If you're looking for dividend shares with attractive yields to buy, then you may want to look at the two listed below.
Here's why analysts rate these dividend shares highly:
Charter Hall Long WALE REIT (ASX: CLW)
Charter Hall Long Wale REIT could be an ASX dividend share to buy. It is a property company with a focus on office, industrial, and retail sectors.
Its portfolio includes 78 hotel properties leased to ALH Group that were acquired from ALE Property with Hostplus for ~$1.7 billion earlier this year. Combined with its other properties, the company now has a lengthy weighted average lease expiry (WALE) of 12.2 years.
One broker that is particularly positive on Charter Hall Long Wale REIT is Citi. It currently has a buy rating and $5.71 price target on its shares. Citi likes the company due to "the appeal of secure income in uncertain times."
As for dividends, the broker is forecasting dividends per share of 30.8 cents in FY 2022 and 30.9 cents in FY 2023. Based on the current Charter Hall Long Wale REIT share price of $4.25, this will mean yields of ~7.2%.

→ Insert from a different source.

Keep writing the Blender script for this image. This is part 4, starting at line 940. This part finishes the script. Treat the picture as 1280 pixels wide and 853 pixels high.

Coles Group Ltd (ASX: COL)
Another ASX dividend share for income investors to consider is Coles. It is of course one of Australia's big two supermarket operators.
It could be a top option due to its defensive qualities and the positive outlook of its sprawling network of supermarket, convenience stores, and liquor stores. The latter is being supported by its refreshed strategy, which is focusing on cutting costs through automation and efficiencies.
Morgans is a fan of Coles and has an add rating and $20.65 price target on its shares.
In respect to dividends, the broker is expecting fully franked dividends of 61 cents per share in FY 2022 and 64 cents per share in FY 2023. Based on the latest Coles share price of $16.76, this will mean yields of 3.6% and 3.8%, respectively.